* _Dataset excerpt_

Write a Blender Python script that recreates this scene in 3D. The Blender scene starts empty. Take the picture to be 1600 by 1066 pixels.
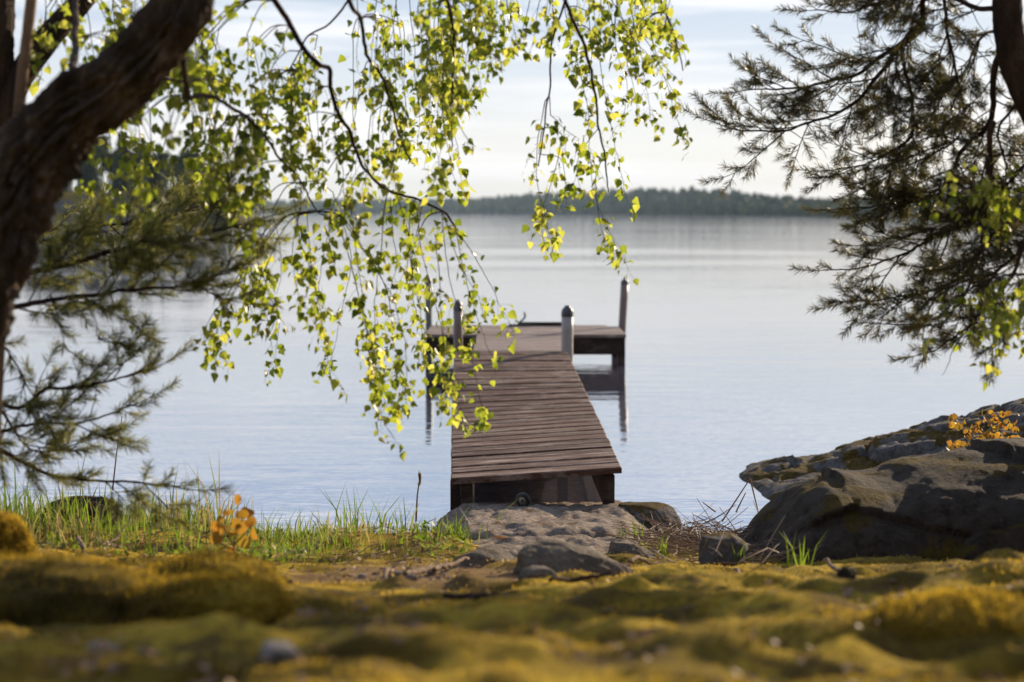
import bpy, bmesh, math, random
import numpy as np
from mathutils import Vector
R = math.radians
rnd = random.Random(7)
rng = np.random.default_rng(11)
scene = bpy.context.scene
col = scene.collection

# ------------------------------------------------------------------ camera
CAM_H = 1.70                       # metres above the lake
PITCH = R(5.17)                    # looking slightly down
FPX = 2222.0                       # focal length in pixels of the 1600 px wide photo (50 mm)
cam_d = bpy.data.cameras.new('camera')
cam = bpy.data.objects.new('camera', cam_d); col.objects.link(cam)
cam.location = (0, 0, CAM_H)
cam.rotation_euler = (R(90) - PITCH, 0, 0)
cam_d.sensor_width = 36; cam_d.lens = 50
cam_d.clip_start = 0.05; cam_d.clip_end = 9000
cam_d.dof.use_dof = True
cam_d.dof.focus_distance = 7.0
cam_d.dof.aperture_fstop = 2.0
scene.camera = cam

# ------------------------------------------------------------------ sky, sun, exposure
SUN_AZ = R(38)                     # to the right of the view direction (+Y)
SUN_EL = R(16)
SUN_DIR = Vector((math.sin(SUN_AZ)*math.cos(SUN_EL), math.cos(SUN_AZ)*math.cos(SUN_EL), math.sin(SUN_EL)))
w = bpy.data.worlds.new('World'); scene.world = w; w.use_nodes = True
nt = w.node_tree; nt.nodes.clear()
def N(t, kind, **kw):
    n = t.nodes.new(kind)
    for k, v in kw.items():
        if k.startswith('i_'): n.inputs[k[2:]].default_value = v
        else: setattr(n, k, v)
    return n
wo = N(nt, 'ShaderNodeOutputWorld'); bg = N(nt, 'ShaderNodeBackground')
bg.inputs['Strength'].default_value = 0.05
sky = N(nt, 'ShaderNodeTexSky', sky_type='NISHITA', sun_disc=False, sun_elevation=SUN_EL, sun_rotation=SUN_AZ,
        altitude=100, air_density=1.0, dust_density=0.4, ozone_density=1.6)
tc = N(nt, 'ShaderNodeTexCoord')
L = nt.links.new
sx = N(nt, 'ShaderNodeSeparateXYZ'); L(tc.outputs['Generated'], sx.inputs[0])
veil = N(nt, 'ShaderNodeValToRGB')          # thin high cloud that whitens the clear sky towards the horizon
el = veil.color_ramp.elements
stops = ((0.0, (.90, .86, .83)), (.05, (.88, .86, .86)), (.10, (.71, .75, .83)), (.15, (.56, .645, .78)), (.22, (.46, .57, .79)), (.4, (.26, .38, .64)), (1.0, (.10, .18, .42)))
for p, c in stops[1:-1]: el.new(p)
for e, (p, c) in zip(el, stops): e.position = p; e.color = (*c, 1)
L(sx.outputs['Z'], veil.inputs[0])
vs = N(nt, 'ShaderNodeVectorMath', operation='SCALE'); vs.inputs['Scale'].default_value = 10 / .06 * .088; L(veil.outputs[0], vs.inputs[0])
m1 = N(nt, 'ShaderNodeMixRGB'); m1.inputs[0].default_value = .78; L(sky.outputs[0], m1.inputs[1]); L(vs.outputs[0], m1.inputs[2])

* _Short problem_
Repeat the listing above exactly from its first line to the line containing "col = scene.collection", both included, and omit the pictures.

* _Exercise result_
Write a Blender Python script that recreates this scene in 3D. The Blender scene starts empty. Take the picture to be 1600 by 1066 pixels.
import bpy, bmesh, math, random
import numpy as np
from mathutils import Vector
R = math.radians
rnd = random.Random(7)
rng = np.random.default_rng(11)
scene = bpy.context.scene
col = scene.collection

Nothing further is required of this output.